Maneros

A cherry tree grove decorated with hand-written poems and grape leaf cut-outs was installed in the gallery of International Arts Academy from June 30th to July 30th, 2023.
Inside the Gallery:
The indoor trees are animated with a voice recording of the artist and her sister reciting the artist’s poetry. A poem in Centaur font spans posters over one wall and three adjacent walls.

There were Grapes in the Nile

In this inter–media installation, a recording of the artist and her sister reciting a duo–spoken word poetry composition by the artist is played on loop from a grove of cherry saplings set-up in the center of the gallery.

The trees are ornamented with paper grape leaves and with paper grape vines in blossom. From a closer perspective, hand–written poems are legible on the paper cut–outs of magnified grape blossoms, attached to the saplings’ branches with copper wire.






View Tree-Poems from Maneros :

The poems on the grape blossom ornaments, composed by the artist, are echoed in the recording of a duo–recitation with her sister, amplified from the grove’s center. The grape blossom cut–outs on the vine are the material concretization of ancient Egyptian memories while the hand–written poems are symbolic of legends that are remembered as spoken word.




Read Poetry Script of Sound Recording :

The recorded speakers reciting are the poet and her sister. The sound design aspect of this piece was recorded at the studio Table Tudors DJ Community in Burnaby.
Recorded voices:
Sylvia & Savannah Oriente Horricks


Laser cut-outs in plywood of a medieval Neapolitan mandolin, an ancient Greek gaida and an ancient Egyptian harp are displayed on black and white printed cloth behind the grove of cherry trees, as an instrumental trio to accompany the saplings: trees that appear to be reciting poetry.

In ancient Egyptian literature, grapes had the symbolic value of blood. The poetry conveys tension and the stirring anticipation of disaster in a mood of collective uncertainty.
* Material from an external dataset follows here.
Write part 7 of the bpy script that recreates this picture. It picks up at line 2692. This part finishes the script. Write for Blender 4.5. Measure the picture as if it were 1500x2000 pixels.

The grape blossom cut–outs, a stylization of this fruit at its early stage of ripening, are symbolic of conflict, as it escalates from a phase of gradual development, explained in the poems written on these paper cut-outs.







Maneros, the first Egyptian Hymn

Maneros was an early Egyptian noble from Herodotus’ The Histories whose memory in literature is associated with a brief summer.


A poem written in giant type across posters spans the length of a wall and continues over three adjacent walls that form an alcove harboring a grove of saplings. The poem describes Sekhmet — goddess of war, pestilence and immunization — sending a plague of moths to act as a calamity on enemy land. In the poem, moths stray from Sekhmet’s plague, gather at an abandoned harp and proceed to land on the instrument’s note–points to silently play the hymn Maneros, as a visual description of the onset of impending ruin.

The hymn Maneros was sung, according to Herodotus, by the Egyptian people in mourning after the premature departure of Maneros, the son of Min, an early Egyptian king. This hymn branched into various similar versions, including Linus Song and the Greek song Hylas.